Issue 2 of Monstrosity is somewhat less jam-packed than the first issue, but there is still a feeling of too much going on here. There are some big events going on here and yet nothing is really given the spotlight to allow the writers to make the most of things. We have Scorponok taking over the Decepticons, Dai Atlas leading the exodus from Cybertron, The Energon crisis, Primes own crisis of command moment as he wonders whether he is fit to lead, the Dynobots and their mutating alt-modes, Megatron and his journey across the waste lands of Junkion and now the discovery of Trypticon. That’s all in this issue. All decent enough plot ideas too – if we had maybe 3 of them running through monstrosity, things may be going better.

And there is potential here. Some scenes are written well and there is some nice artwork on display. Scorponoks barbaric rule of the decepticons is an interesting idea compared with Megatrons cruel but well-intentioned “peace through tyranny” ideal. Scorponok only wants to see Cybertron turned into one giant gladiatorial pit, and believes only the strong should survive. That’s a good basis for a villain… but it’s not Scorponok. I’m all for new takes on old characters but we already have been introduced to Scorponok through many issues. I find it hard to link this barbaric, brutal warrior with the mad scientist, bond villain that we came to know and love (well, I did) in Maximum:Dinobots.

And speaking of the Dinobots, this issue expands a past which doesn’t fit what we already know about them. The concept of an autobot squad being exposed to a form of ultra energon which perverts their alt-modes and makes them highly dangerous is a good one but it doesn’t fit the dinobots of the IDW era as well as it might have. For example, when we encounter them in Spotlight:Shockwave (set after this) the Dynobots willingly take on beast modes without any regard for this history.

Additionally, one of the side plots of all this is Grimlock feeling he has led his team into a corner and how bad he feels about this. That plots been done already in Maximum:Dinobots. Maybe if we had a different group (the monsterbots are an obvious fit for this role) I wouldn’t feel so jaded by it.

The upshot of all this is that Monstrosity isn’t that bad a comic. The dialogue is fine and we have plenty of action to go with it. There’s even some character development (although it’s all a little ham-fisted to be fair). But it has two big problems which undo the other good work here.

The first is that too much is happening for any of it to have any real effect.
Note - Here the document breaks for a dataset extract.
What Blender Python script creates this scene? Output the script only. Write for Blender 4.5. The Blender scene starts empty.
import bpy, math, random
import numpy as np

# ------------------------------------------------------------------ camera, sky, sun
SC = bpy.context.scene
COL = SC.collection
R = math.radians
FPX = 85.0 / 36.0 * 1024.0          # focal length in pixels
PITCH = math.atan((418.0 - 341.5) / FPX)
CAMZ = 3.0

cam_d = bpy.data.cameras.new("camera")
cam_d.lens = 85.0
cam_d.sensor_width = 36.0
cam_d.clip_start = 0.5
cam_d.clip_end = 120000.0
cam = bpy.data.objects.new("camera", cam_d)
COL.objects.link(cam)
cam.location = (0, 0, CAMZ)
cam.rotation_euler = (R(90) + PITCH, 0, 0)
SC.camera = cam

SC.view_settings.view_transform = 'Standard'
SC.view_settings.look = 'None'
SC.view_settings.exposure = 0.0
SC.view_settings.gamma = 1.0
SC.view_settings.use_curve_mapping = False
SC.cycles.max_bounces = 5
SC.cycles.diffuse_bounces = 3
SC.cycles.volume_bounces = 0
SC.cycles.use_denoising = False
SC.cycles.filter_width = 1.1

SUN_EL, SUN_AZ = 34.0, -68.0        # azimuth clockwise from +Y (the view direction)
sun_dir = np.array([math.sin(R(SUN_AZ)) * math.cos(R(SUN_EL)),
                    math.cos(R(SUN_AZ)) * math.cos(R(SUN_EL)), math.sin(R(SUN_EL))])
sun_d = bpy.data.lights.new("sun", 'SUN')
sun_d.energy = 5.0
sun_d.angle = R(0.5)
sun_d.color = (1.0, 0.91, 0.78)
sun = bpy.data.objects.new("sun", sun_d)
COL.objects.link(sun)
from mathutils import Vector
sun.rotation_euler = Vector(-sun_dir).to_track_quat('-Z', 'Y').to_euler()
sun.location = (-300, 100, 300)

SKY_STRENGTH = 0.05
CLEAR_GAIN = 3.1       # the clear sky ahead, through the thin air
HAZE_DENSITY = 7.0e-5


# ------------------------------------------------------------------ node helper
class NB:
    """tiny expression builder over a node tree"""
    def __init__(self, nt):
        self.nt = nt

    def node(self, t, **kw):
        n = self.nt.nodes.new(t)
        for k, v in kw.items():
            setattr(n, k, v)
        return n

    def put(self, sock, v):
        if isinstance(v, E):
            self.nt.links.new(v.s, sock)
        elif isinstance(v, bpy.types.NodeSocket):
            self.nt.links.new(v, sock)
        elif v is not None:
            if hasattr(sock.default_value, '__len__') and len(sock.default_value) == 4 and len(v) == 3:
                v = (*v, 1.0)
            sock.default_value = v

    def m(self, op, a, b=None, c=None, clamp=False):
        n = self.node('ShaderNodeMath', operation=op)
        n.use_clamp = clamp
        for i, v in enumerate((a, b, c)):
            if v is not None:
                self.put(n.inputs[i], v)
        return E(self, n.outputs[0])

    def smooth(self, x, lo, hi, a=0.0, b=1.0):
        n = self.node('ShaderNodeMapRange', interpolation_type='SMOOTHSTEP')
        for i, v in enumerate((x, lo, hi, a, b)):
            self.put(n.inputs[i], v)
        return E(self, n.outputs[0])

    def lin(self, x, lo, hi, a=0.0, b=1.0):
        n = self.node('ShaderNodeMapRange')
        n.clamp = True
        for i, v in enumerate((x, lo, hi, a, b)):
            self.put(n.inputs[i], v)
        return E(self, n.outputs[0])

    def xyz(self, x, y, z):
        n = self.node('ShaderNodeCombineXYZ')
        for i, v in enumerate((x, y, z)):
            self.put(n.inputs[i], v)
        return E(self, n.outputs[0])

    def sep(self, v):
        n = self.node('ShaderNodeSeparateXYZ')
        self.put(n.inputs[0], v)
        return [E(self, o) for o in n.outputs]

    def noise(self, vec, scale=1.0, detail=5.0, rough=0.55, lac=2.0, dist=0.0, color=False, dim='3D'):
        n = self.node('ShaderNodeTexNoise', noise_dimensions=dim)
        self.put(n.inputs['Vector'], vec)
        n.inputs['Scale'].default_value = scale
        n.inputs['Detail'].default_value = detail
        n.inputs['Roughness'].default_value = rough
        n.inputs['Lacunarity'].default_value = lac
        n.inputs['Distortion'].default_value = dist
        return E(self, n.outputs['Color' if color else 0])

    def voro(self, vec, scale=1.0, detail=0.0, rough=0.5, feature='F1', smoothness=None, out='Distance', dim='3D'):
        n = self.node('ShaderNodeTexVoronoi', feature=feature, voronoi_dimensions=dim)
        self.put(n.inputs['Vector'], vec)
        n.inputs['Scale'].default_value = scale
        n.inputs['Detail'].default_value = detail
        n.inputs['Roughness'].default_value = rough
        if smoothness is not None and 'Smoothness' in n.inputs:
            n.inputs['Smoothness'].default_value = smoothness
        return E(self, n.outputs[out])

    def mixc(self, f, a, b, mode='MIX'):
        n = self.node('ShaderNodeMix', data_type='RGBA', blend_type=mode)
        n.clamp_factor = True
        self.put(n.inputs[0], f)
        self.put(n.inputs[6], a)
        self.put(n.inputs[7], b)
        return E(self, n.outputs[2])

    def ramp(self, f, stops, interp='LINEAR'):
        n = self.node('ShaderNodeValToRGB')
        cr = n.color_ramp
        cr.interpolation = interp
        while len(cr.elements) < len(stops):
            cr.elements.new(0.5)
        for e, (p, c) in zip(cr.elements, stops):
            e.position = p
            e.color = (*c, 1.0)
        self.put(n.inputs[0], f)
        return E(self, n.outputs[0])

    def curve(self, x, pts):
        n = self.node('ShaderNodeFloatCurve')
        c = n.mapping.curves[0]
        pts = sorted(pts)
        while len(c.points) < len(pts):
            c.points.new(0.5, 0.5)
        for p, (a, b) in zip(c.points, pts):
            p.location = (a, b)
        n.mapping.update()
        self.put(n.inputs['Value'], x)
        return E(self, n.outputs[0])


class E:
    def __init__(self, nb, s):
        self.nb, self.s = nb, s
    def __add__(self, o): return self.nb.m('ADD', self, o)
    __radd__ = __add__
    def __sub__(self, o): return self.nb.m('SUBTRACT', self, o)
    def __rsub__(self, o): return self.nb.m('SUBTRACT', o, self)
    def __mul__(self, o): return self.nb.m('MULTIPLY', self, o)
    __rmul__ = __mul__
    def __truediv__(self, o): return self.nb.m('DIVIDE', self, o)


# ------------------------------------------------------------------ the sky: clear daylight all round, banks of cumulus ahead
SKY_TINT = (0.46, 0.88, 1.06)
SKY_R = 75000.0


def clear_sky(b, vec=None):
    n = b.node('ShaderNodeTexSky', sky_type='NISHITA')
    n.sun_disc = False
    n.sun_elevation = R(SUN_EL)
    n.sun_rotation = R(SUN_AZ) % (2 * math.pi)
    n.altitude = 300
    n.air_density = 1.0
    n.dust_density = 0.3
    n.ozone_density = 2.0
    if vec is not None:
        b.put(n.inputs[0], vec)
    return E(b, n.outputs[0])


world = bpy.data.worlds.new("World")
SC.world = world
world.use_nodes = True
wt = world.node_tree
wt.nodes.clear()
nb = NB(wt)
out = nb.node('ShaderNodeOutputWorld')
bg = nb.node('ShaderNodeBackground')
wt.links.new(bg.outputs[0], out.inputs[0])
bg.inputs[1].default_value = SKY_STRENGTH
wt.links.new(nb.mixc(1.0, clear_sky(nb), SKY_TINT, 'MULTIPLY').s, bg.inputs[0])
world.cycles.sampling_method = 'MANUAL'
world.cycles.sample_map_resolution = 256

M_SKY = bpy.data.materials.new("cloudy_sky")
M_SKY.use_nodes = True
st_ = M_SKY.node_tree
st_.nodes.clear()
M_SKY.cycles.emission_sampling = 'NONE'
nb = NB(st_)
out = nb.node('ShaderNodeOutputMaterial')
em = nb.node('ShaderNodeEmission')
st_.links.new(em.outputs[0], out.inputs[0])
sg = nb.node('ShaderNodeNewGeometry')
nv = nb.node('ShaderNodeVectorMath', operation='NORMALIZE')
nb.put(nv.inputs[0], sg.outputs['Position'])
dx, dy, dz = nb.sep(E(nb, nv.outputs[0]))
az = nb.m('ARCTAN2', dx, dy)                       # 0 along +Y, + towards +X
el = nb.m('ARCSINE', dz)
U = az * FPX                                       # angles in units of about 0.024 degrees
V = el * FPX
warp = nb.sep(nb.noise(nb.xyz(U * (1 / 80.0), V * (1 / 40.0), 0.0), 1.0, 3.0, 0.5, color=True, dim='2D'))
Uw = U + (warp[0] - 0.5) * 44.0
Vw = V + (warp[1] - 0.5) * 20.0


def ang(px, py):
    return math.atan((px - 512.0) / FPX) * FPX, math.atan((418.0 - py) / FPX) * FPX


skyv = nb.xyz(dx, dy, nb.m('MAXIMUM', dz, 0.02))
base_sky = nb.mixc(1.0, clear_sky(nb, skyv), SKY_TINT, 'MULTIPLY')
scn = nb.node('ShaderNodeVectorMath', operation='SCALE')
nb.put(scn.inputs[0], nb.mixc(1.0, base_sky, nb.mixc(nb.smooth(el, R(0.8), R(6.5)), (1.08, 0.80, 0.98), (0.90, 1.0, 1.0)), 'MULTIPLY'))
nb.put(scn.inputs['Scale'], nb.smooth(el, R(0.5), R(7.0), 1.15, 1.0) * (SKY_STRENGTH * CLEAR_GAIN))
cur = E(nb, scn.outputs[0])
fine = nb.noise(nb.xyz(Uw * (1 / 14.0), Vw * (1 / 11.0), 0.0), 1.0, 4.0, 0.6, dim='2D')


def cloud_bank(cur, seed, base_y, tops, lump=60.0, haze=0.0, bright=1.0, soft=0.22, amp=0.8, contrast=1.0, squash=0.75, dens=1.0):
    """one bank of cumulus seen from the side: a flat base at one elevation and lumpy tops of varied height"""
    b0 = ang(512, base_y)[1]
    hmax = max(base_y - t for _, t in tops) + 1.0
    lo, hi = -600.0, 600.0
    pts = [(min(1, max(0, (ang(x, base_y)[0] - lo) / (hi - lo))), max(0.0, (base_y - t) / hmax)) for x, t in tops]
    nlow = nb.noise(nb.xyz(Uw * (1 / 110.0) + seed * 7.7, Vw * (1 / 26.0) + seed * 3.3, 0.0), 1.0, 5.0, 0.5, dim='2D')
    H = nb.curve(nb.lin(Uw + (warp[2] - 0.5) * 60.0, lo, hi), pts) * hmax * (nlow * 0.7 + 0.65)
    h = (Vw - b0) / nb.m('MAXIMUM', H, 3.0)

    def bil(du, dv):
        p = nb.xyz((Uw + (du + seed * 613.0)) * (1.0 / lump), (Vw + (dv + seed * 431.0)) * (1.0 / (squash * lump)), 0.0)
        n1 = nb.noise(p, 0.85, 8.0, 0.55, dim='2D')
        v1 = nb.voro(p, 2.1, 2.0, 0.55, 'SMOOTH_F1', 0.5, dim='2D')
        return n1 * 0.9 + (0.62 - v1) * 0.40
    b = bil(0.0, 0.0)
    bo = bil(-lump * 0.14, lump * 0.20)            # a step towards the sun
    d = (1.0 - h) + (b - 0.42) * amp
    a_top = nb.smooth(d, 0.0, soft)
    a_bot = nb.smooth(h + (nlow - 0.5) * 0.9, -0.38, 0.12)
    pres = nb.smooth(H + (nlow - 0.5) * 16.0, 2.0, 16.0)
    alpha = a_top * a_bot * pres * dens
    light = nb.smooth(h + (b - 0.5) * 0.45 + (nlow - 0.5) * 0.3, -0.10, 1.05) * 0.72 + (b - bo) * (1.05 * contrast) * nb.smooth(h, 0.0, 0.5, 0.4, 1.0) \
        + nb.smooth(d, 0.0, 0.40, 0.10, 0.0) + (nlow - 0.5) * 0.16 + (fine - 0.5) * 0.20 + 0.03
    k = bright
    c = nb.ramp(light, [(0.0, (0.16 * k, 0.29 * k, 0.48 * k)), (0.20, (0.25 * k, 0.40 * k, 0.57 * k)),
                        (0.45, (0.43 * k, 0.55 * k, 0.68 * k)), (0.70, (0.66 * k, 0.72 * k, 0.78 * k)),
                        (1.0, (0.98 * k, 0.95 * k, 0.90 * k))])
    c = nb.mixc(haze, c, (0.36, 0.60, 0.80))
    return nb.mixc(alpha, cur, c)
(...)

You don’t get the feeling that all these multiple plot strands are going to converge in any meaningful way. The second problem is that of continuity. Monstrosity can decide if it wants to be part of it or separate from it. The portrayal of Scorponok and the Dynobots would be fine if this was a different timeline. And if you read this and ignore the Furman-penned issues, it’s not a big deal. Where we get a clash is with things like the exodus. Something like this needs to be part of a bigger continuity to have an impact. So there’s a bit of having the cake and eating it in regards to the writing.

It reminds me of the overstuffed Spiderman 3 movie. From what I’ve read, Sam Rami didn’t like the Venom character and didn’t want to do it, preferring the Sandman to be the main villain. Sadly the studio and the fans wanted Venom. In this case, I get the feeling that Dille and Metzon wanted some parts of this (at a guess, the Dinobots and Megatron v Scorponok) but also were obligated to shoe-horn other bits in to appease the overall writing scheme. (the exodus and Energon crisis). Of course, I could be very wrong but that’s how it reads.

Bearing that in mind, I can’t give this a great rating but if you were only to read Monstrosity on its own and no other IDW stuff, you might well wonder what I’m complaining about.

Rating: 2 out of 5

2013-08-12, 04:04 AM
Fair enough review.

You can have jam-packed issues with fifteen concurrently flowing plotlines and still be good, well paced and full of characterization; practically every other MTMTE issue is exactly that.